I love how it mentions Mass Effect and Rainbow Six Vegas featuring DX10 with UT3 when they don't even support it. Check your facts.
 
[citation][nom]zodiacfml[/nom]game graphics today is really awesome for just a decade or more.i remember when diablo came out, it really looked and sound nice. pretty immersive and scary for that time. i never played doom 1 or doom 2, and players that time said it could get scary in a dark room. i say graphics cards are fast catching up since it only has to produce so less resolution than a movie. although not hollywood's best cgi, a part in matrix 2 where Neo battles with groups of Smiths is not hard for today's cards to render.....i think. [/citation]
Ofcourse doom was scary! You've just stopped playing commander keen (sidescroller) and rebooted to load doom with as much ram as possible (required at least ~2,5mb free xms). You open a door, and no mobs around. You go round a corner and one of the brown aliens starts throwing fireballs at you. You jump in your seat and scramble to hit the 'down' key to dodge the fireball, realizing the room wasn't really empty. Scary has nothing to do with the graphics, and everything to do with how your mind works with the game enviroment. There are people that cry when they see a sad scene in a drama, or scream when something exciting happends in a horror flick, and there are people who sit stone-dead-still no matter what. The latter group won't get a scare in a video game. The others will, or can at least.

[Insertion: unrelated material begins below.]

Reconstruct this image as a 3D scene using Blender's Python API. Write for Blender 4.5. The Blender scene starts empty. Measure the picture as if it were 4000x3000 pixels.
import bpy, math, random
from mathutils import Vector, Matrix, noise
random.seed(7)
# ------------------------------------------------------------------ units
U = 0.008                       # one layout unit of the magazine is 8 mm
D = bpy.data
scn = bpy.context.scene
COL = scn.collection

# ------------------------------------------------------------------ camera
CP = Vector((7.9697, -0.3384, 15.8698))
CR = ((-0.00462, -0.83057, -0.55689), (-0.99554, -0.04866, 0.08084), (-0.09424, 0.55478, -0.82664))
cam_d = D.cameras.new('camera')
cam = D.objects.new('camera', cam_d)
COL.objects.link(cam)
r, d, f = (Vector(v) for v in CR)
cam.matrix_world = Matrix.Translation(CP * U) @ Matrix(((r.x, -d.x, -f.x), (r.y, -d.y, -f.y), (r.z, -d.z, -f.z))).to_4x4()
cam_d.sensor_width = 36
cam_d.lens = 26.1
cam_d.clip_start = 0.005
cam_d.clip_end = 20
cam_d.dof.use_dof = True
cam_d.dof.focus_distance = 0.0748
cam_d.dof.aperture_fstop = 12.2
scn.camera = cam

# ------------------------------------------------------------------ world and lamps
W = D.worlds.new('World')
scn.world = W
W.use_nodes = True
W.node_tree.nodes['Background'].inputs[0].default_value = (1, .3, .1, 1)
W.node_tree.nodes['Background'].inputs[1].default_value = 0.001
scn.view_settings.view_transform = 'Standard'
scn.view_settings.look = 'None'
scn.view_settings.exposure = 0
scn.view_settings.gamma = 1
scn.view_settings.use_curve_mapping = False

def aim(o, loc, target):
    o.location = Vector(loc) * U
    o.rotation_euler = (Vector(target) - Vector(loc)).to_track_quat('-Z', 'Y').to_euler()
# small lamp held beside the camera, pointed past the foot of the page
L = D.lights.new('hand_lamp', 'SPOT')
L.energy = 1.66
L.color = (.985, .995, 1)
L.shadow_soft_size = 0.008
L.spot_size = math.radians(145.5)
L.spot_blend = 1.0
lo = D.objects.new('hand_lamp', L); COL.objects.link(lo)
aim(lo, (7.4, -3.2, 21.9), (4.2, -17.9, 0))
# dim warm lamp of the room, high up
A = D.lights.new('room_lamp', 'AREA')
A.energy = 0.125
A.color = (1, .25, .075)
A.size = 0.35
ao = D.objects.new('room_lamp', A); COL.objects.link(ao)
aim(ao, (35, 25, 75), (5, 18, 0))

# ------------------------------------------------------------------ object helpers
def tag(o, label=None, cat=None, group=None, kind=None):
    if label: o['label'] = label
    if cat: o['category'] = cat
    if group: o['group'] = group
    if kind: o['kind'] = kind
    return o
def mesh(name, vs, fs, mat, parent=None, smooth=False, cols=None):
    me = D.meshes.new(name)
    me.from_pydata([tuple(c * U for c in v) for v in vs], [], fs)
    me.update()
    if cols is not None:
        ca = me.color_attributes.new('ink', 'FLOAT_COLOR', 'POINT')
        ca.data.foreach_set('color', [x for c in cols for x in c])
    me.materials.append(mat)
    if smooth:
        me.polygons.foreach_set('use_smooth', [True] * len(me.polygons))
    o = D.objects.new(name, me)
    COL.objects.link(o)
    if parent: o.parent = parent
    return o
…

ps. I actually saw matrix 1 and 2 yesterday and was still marvelled at the cgi. But there was a scene which was poorly made. Ironically it wasn't all cgi in that scene, which was the problem! Hollywood had let a car do a corkscrew on the freeway (landing on the roof eventually), and you could see the stainless steel rollcage very very clearly as the right side door was open!
 
Who edited this poorly written piece? It's full of incorrect details and poorly explained definitions.

HDR
---
consumer grade 3D accelerators use HDRL (LIGHTING), they cannot do and never have done HDR-R. HDRL has little to do with the shader model of choice and can be acheived in just about any renderpath from Pixel Shader 2.0 to Shader Model 4, depending on precision required and performance overhead.

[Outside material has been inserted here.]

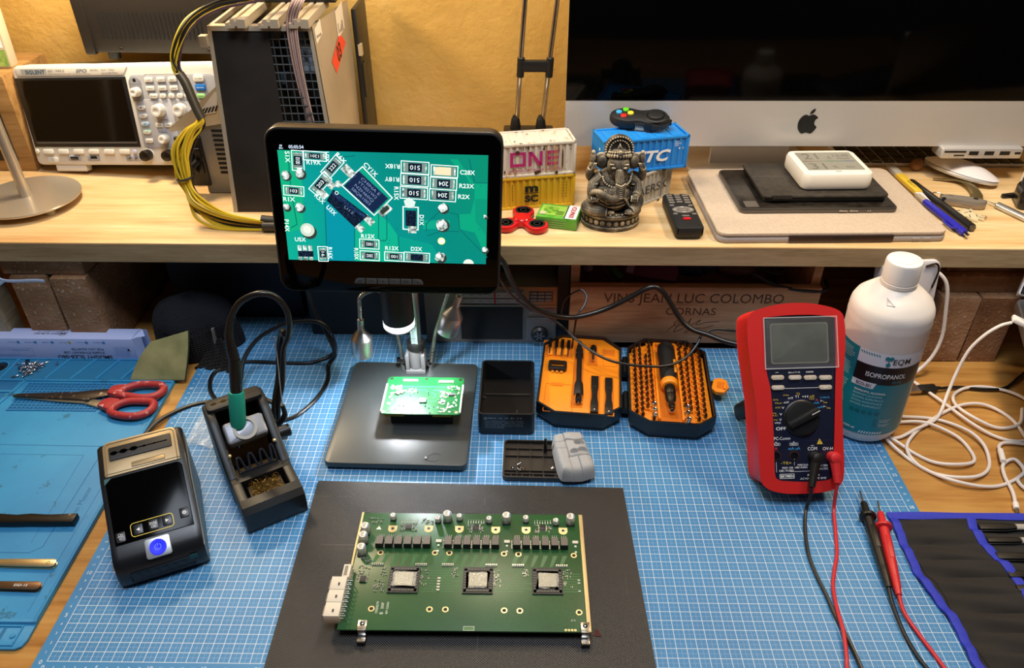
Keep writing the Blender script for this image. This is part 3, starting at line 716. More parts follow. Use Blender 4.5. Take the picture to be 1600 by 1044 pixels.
for (x0, x1, y0, y1, n) in ((.06, .2, .25, .38, 26), (.18, .28, .62, .8, 26), (.1, .2, .86, .95, 8), (.25, .4, .33, .45, 14), (.06, .12, .45, .8, 14), (.72, .86, .4, .56, 30), (.7, .84, .62, .76, 24), (.8, .96, .25, .36, 24), (.7, .93, .78, .95, 34), (.9, .96, .4, .8, 14), (.3, .36, .62, .7, 6)):
    for i in range(n): blk(R.uniform(x0, x1), R.uniform(y0, y1), R.uniform(.0012, .0026), R.uniform(.001, .0022), .0009, SMDW if R.random() < .75 else mat('smd_body'))
for (fx, fy) in ((.42, .43), (.56, .44), (.57, .5), (.34, .52), (.6, .85), (.4, .95), (.62, .97), (.66, .83), (.49, .8), (.55, .8)): blk(fx, fy, .0012, .0014, .0012, BLACK)
for s0, s1 in ((0, 0),):
    pass
o = b.build('surface_mount_components', sb); o['kind'] = 'stuff'
for fx, fy, a, ww in ((.17, .47, -.5, .006), (.215, .44, -.5, .006), (.51, .66, 0, .0085), (.87, .49, 0, .008)):
    x, y = fr(fx, fy); b = MB(mat('chip_grey', '6a6a6c', .45)).at(T3(x, y, 0) @ RZ(a)); b.box((0, 0, .0011), (ww, ww*(1 if fx < .6 else .5), .0022), bev=.0002); b.build('chip', sb)
for fx in (.30, .77):
    x, y = fr(fx, .115 if fx < .5 else .135); b = MB(SMDW); b.box((x, y, .0008), (.019, .0042, .0016)); b.box((x, y-.0004, .0017), (.014, .0018, .0004), mat('smd_grey')); b.build('connector', sb)
for sx in (-1, 1):
    b = MB(SMDW); b.box((sx*(w/2-.0004), -.006, -.0002), (.0022, h*.74, .0026)); b.build('edge_strip', sb)
b = MB(mat('relay_black', '0c0d0c', .4)); b.box((0, .002, -.0128), (.078, .058, .0224), bev=.001)
for x in (-.033, .026): b.box((x, -.029, -.006), (.024, .004, .006), mat('relay_yellow', 'b8a040', .5))
for x in (-.006, .004): b.ball((x, -.0272, -.009), .0007, TIN, 8, 5)
b.build('module', sb)

# loose hair-like wire on the base plate
b = MB(BLACK); b.tube([(.332, .262, .0128), (.327, .257, .0128), (.333, .253, .0128), (.341, .2525, .0128), (.3445, .2565, .0128)], .0002, n=5); b.tube([(.328, .259, .0128), (.338, .2655, .0128), (.346, .263, .0128)], .0002, n=5); b.box((.3285, .2575, .0131), (.0022, .004, .0008), BLACK)
tag(b.build('wire_scrap'), 'thin curled black wire scrap lying on the microscope base plate', 'wire')
# ================================================================= open black enclosure and its lid
CASEK = mat('enclosure_black', '16171a', .38, bump=(1200, .12, .0004))
b = MB(CASEK)
w, d, h = .0705, .1095, .034
b.tray(rrect(w, d, .006, 4), 0, h, .0022, .0025, CASEK, mat('enclosure_inside', '120f0d', .35))
for x, y, r in ((.022, -.043, .003), (-.001, -.045, .004), (-.031, -.03, .0025), (-.031, .012, .0025), (.0, -.03, .003)):
    b.ring(circ(r, 14, x, y), circ(r*.55, 14, x, y), .0027, mat('inside_boss', '3a332c', .4), .0052)
b.box((0, .017, .0045), (.06, .0015, .004), mat('inside_boss')); b.box((.013, -.03, .0035), (.0012, .035, .002), mat('inside_boss'))
GP = mat('grey_print', 'a8adb2', .6)
b.at(T3(0, -d/2, 0) @ PF @ RZ(pi))
b.text('R C  CE  SH  TV  WEEE  F', .0022, GP, (.004, -h+.0065, .0002), w=.046); b.text('O', .004, GP, (.0255, -h+.007, .0002))
for i in range(5): b.text(('Model XB-2: Power Supply Unit', 'Input 100-240V~ 50/60Hz 0.8A', 'Output 5.0V 3.0A 15.0W 9.0V', 'Caution risk of electric shock dry', 'Designed by engineers')[i], .0011, GP, (.027, -h+.0115+i*.0027, .0002), align='R', w=.048-.006*(i == 4)*4)
o = b.build('enclosure_box', None, T3(.424, .3675, .0002) @ RZ(-.008)); tag(o, 'open black plastic box with grey print upside down on its front, beside the microscope', 'enclosure')
b = MB(mat('lid_black', '2a2520', .4)); w, d = .1005, .0635
b.tray(rrect(w, d, .006, 4), 0, .007, .0018, .0022)
for y in (.019, .0065, -.018, -.0235): b.box((0, y, .0034), (w-.005, .0009, .003))
for x in (-.033, -.0175, -.002, .0135, .03): b.box((x, 0, .003), (.0009, d-.005, .0024))
for y in (-.027, ):
    for i in range(7): b.box((-.04+i*.013, y+.0015, .003), (.001, .006, .003))
lid = thing('ribbed_tray', 'flat black ribbed lid holding screws and the grey putty lump', 'tray', T3(.4708, .2640, .0002) @ RZ(-.02)); b.build('tray', lid)
b = MB(BLACK).at(T3(.0005, .0165, .0022)); b.lathe([(.0022, 0), (.0019, .0205), (.0012, .0212), (0, .0212)], 12); b.build('post', lid)
for i, (x, y, rz, ly) in enumerate(((.432, .251, .3, 1), (.4375, .2545, 2.2, 1), (.4425, .2505, 1.0, 1), (.4415, .2455, 4.0, 1), (.4795, .2495, 0, 0))):
    b = MB(CHROME)
    if ly: b.at(RX(1.35)).lathe([(0, 0), (.0021, .0002), (.0021, .0012), (.0009, .0015), (.0009, .0055), (0, .0062)], 10)
    else: b.lathe([(.0008, -.0012), (.0009, .001), (.0026, .0014), (.0024, .0026), (.001, .003), (0, .0024)], 12)
    tag(b.build('screw', None, T3(x, y, .0052 if ly else .004) @ RZ(rz)), ('small silver screw lying at the far left of the ribbed lid' if i == 0 else 'silver screw lying in the left middle of the ribbed lid, back one of its cluster' if i == 1 else 'silver screw at the right of the left cluster on the ribbed lid' if i == 2 else 'silver screw nearest the front in the left cluster on the ribbed lid' if i == 3 else 'silver screw standing alone beside the grey putty on the ribbed lid'), 'screw')
# putty
PUT = mat('grey_putty', 'a9a7a4', .75, bump=(300, .35, .0008))
def putty(u, v):
    # superellipse block with component imprints
    a = (u-.5)*2; c = (v-.5)*2
    ex = .022*(1-.06*c); ey = .036
    x = a*ex*(1-.16*abs(c)**5); y = c*ey*(1-.10*abs(a)**4)
    edge = max(abs(a)**11, abs(c)**14)
    z = .0185*(1-.95*edge) + .0008*sin(5*a+2*c)
    def gr(dist, w=.0011): return math.exp(-(dist/w)**2)
    z -= .0020*gr(x+.006, .0007)*(y > -.01) + .0011*gr(y-.016+.0008*sin(x*400))*(x < -.005) + .001*gr(y-.0045)*(x < -.005)
    z -= .0034*gr(y-.0165+.002*sin(x*220), .0009)*(x > -.006)
    z -= .0020*gr(x-.004, .0006)*(y < -.012) + .0028*gr(y+.0105)*(x > -.008) + .001*gr(x-.016, .0007)*(y < -.01) + .001*gr(x+.007, .0006)*(y < -.01)
    for cx, cy, r in ((.0105, .0105, .0062), (.012, -.0035, .0062), (.001, -.0035, .0045)):
        dd = math.hypot(x-cx, (y-cy)*1.2); z -= .0066*(1/(1+math.exp((dd-r)/.0003)))*(.65+.45*max(-1, min(1, (y-cy)/r)))
    return (x, y, max(z, 0))
b = MB(PUT); b.surf(putty, 110, 140); b.add([(0, 0, 0)]*3, [])
n_ = len(b.V); b.prism(offset(rrect(.040, .066, .012, 4), 0), 0, .004, .001)
tag(b.build('putty_lump', None, T3(.5035, .2625, .0065) @ RZ(.17)), 'grey lump of putty with imprints of electronic parts resting on the black lid', 'putty')

# ================================================================= screwdriver kit in two open case halves
ORG = mat('orange_plastic', 'f08a14', .45); ORGD = mat('orange_recess', 'd06c0c', .5); CASE = mat('kit_case_black', '111316', .42)
def octa(w, d, c): return [(-w/2+c, -d/2), (w/2-c*.9, -d/2), (w/2, -d/2+c*.75), (w/2, d/2-c), (w/2-c, d/2), (-w/2+c, d/2), (-w/2, d/2-c), (-w/2, -d/2+c*.75)]
def kit_half(name, lab, x, y, rz, w, d, h):
    t = thing(name, lab, 'tool case', T3(x, y, .0002) @ RZ(rz))
    b = MB(CASE); P = octa(w, d, .024); b.prism(offset(P, .004), 0, .003); n = len(P)
    Q = offset(P, .0025); R = [(offset(P, .004), .003), (P, .012), (P, h), (Q, h), (Q, h-.004)]
    V = [(a, c, z) for r, z in R for a, c in r]; F = [(k*n+i, k*n+(i+1) % n, (k+1)*n+(i+1) % n, (k+1)*n+i) for k in range(4) for i in range(n)]
    b.add(V, F); b.build('shell', t)
    return t, MB(ORG), P
def tolocal(t): inv = t.matrix_world.inverted(); return lambda x, y: tuple((inv @ Vector((x, y, 0))).xy)
kl, bi, P = kit_half('tool_case', 'left half of the open tool kit, orange insert with spudgers', .5215, .4045, -.10, .108, .168, .029)
q = tolocal(kl); IZ = .0255
bi.prism(offset(P, .0026), .012, IZ, .001)
def rec(b, cx, cy, w, d, ang=0, depth=.0, mm=ORGD, z=IZ): b.at(T3(cx, cy, 0) @ RZ(ang)); b.rect(-w/2, -d/2, w/2, d/2, z+.0002, mm); b.ring(rrect(w+.002, d+.002), rrect(w, d), z+.0001, ORG, z+.0009); b.at(Matrix())
for (x, y, w, d) in ((.4935, .459, .040, .036), (.541, .447, .012, .046), (.5375, .362, .0115, .076), (.555, .358, .0115, .074), (.518, .402, .0135, .13), (.563, .452, .017, .012)):
    c = q(x, y); rec(bi, c[0], c[1], w, d)
c = q(.490, .355); bi.ring(rrect(.037, .056, .001, 2, *c), rrect(.0355, .0545, .001, 2, *c), IZ, ORGD, IZ+.0005); c = q(.488, .383); bi.box((c[0], c[1], IZ+.0005), (.017, .008, .0016), ORG); bi.rect(c[0]-.0075, c[1]-.003, c[0]+.0075, c[1]+.001, IZ+.0015, ORGD)
c = q(.563, .430); bi.ring(rrect(.019, .018, .001, 2, *c), rrect(.0178, .0168, .001, 2, *c), IZ, ORGD, IZ+.0004)
for dx in (-.011, 0, .011): c = q(.4935+dx, .452); bi.box((c[0], c[1], IZ+.0015), (.007, .016, .003), ORG, bev=.0008)
bi.build('insert', kl)
kr, bi, P = kit_half('tool_case', 'right half of the open tool kit, orange insert full of bits', .6373, .3925, -.09, .1075, .176, .029)
q2 = tolocal(kr); IZ2 = .0185
bi.prism(offset(P, .0026), .008, IZ2, .001)
c0 = q2(.6368, .397); rec(bi, c0[0], c0[1], .0275, .16, .0, z=IZ2)
for sx in (-1, 1): bi.box((c0[0]+sx*.0150, c0[1], IZ2+.003), (.003, .16, .006), ORG, bev=.0008)
bi.box((c0[0], c0[1]+.080, IZ2+.003), (.030, .003, .006), ORG, bev=.0008)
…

Shader Models, DX 9 and 10 CONFUSION
------------------------------------
Oblivion uses Shader Model 2 by default, not 3 (and its HDRL is more closely aligned to that used in Valve's Half Life 2 : Lost Coast (Source)) - you can enable Shader Model 3 support in Oblivion but that only increases performance, not detail. Mass Effect is a DX9 game, not DX10 and uses no Shader Model 4 at all, even though its engine Unreal 3 does support DX10 and Shader Model 4. Doom 3 uses GLSL.

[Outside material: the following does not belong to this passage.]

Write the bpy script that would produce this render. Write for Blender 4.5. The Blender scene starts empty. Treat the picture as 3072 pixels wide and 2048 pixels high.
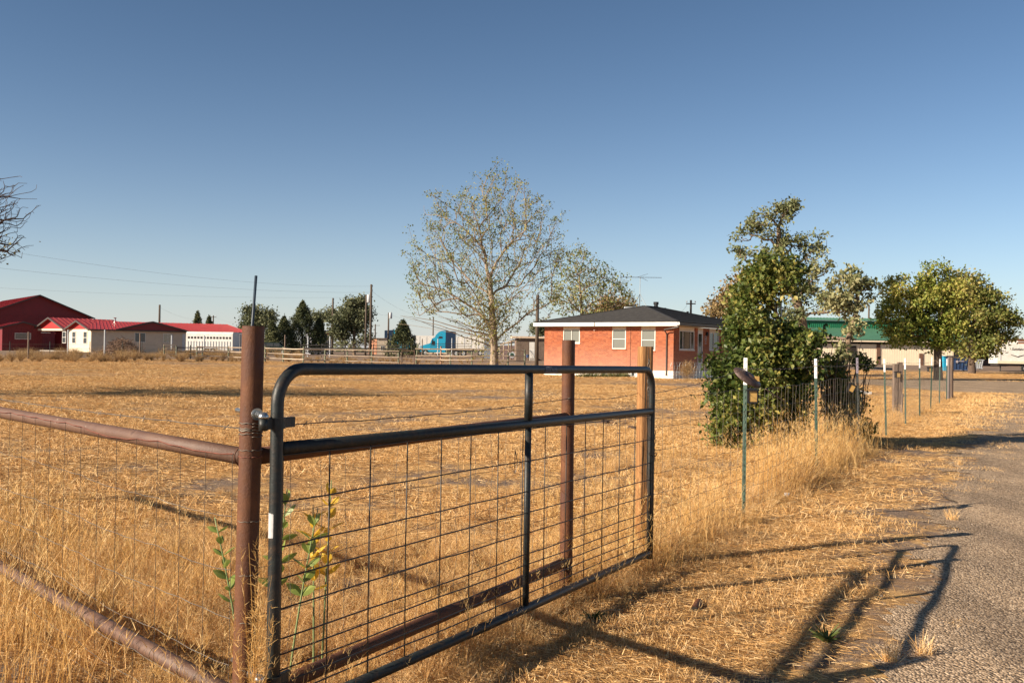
import bpy, math, random
import numpy as np
from mathutils import Vector, Matrix
R = math.radians
rnd = random.Random(7)
C = bpy.context.scene.collection
scene = bpy.context.scene

# ------------------------------------------------------------------ camera, sky, sun
F = 2987.0                      # focal length in pixels of the 3072 px wide photograph (35 mm lens)
EYE = 1.5
PITCH, ROLL = R(0.537), R(0.89)
cd = bpy.data.cameras.new('camera'); cam = bpy.data.objects.new('camera', cd); C.objects.link(cam)
cd.lens = 35.0; cd.sensor_width = 36.0; cd.clip_start = 0.05; cd.clip_end = 6000
CM = Matrix.Rotation(math.pi/2 + PITCH, 3, 'X') @ Matrix.Rotation(ROLL, 3, 'Z')
cam.matrix_world = Matrix.Translation((0, 0, EYE)) @ CM.to_4x4()
scene.camera = cam

SUN_EL = R(25.3)
SUN_TO = Vector((-0.903*math.cos(SUN_EL), -0.430*math.cos(SUN_EL), math.sin(SUN_EL))).normalized()
w = bpy.data.worlds.new('World'); scene.world = w; w.use_nodes = True
nt = w.node_tree; nt.nodes.clear()
sky = nt.nodes.new('ShaderNodeTexSky'); sky.sky_type = 'NISHITA'; sky.sun_disc = False
sky.sun_elevation = SUN_EL; sky.sun_rotation = math.atan2(SUN_TO.x, SUN_TO.y)
sky.altitude = 1500; sky.air_density = 0.8; sky.dust_density = 0.9; sky.ozone_density = 1.0
bg = nt.nodes.new('ShaderNodeBackground'); bg.inputs[1].default_value = 0.05
wo = nt.nodes.new('ShaderNodeOutputWorld')
gam = nt.nodes.new('ShaderNodeGamma'); gam.inputs[1].default_value = 1.22
tin = nt.nodes.new('ShaderNodeMixRGB'); tin.blend_type = 'MULTIPLY'; tin.inputs[0].default_value = 1; tin.inputs[2].default_value = (.82, .88, .835, 1)
nt.links.new(sky.outputs[0], gam.inputs[0]); nt.links.new(gam.outputs[0], tin.inputs[1]); 
# dusty band low over the whole horizon
wtc = nt.nodes.new('ShaderNodeTexCoord'); wsp = nt.nodes.new('ShaderNodeSeparateXYZ'); nt.links.new(wtc.outputs['Generated'], wsp.inputs[0])
wab = nt.nodes.new('ShaderNodeMath'); wab.operation = 'ABSOLUTE'; nt.links.new(wsp.outputs[2], wab.inputs[0])
wml = nt.nodes.new('ShaderNodeMath'); wml.operation = 'MULTIPLY'; wml.inputs[1].default_value = -13.0; nt.links.new(wab.outputs[0], wml.inputs[0])
wex = nt.nodes.new('ShaderNodeMath'); wex.operation = 'EXPONENT'; nt.links.new(wml.outputs[0], wex.inputs[0])
wm2 = nt.nodes.new('ShaderNodeMath'); wm2.operation = 'MULTIPLY'; wm2.inputs[1].default_value = .85; nt.links.new(wex.outputs[0], wm2.inputs[0])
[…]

I hope I'm not sounding rude here, but I do think it's important to get your facts straight when submitting an informative piece.
 
wow you're late ... but if you're right I suppose they should edit the article - but then, most people who're ever going to read it already have.

and to be honest it doesn't matter if a title supports dx9 or dx10 - cause 10 minutes after reading the article, most readers have forgotten about it anyway. What matters is the explanation of what is what imo.
 
I'd like to point out that the so-called "Far Cry 2" image from the xbox 360 (the largest picture in the mural image file at the bottom of the page "Can It Get Any Better" is NOT Far Cry 2. The image is most definitely a shot from Far Cry: Instincts Predator, a really terrible remake/sequel to the original Far Cry for PC.

The first give-away was that the player is Duel Weilding, a feature that was not included in Far Cry 2. Then the eye is drawn to the Helicopter approaching in the background. There are NO helicopters in Far Cry 2. Upon closer examination, we can see that the environment is more Tropical than the African Jungles of Far Cry 2. Looking at the Texture sizes, geometry, lighting, and models, you can tell that the graphics from the large screenshot is far inferior to Far Cry 2's actual graphics.

Please correct this mistake, as it is blatantly obvious.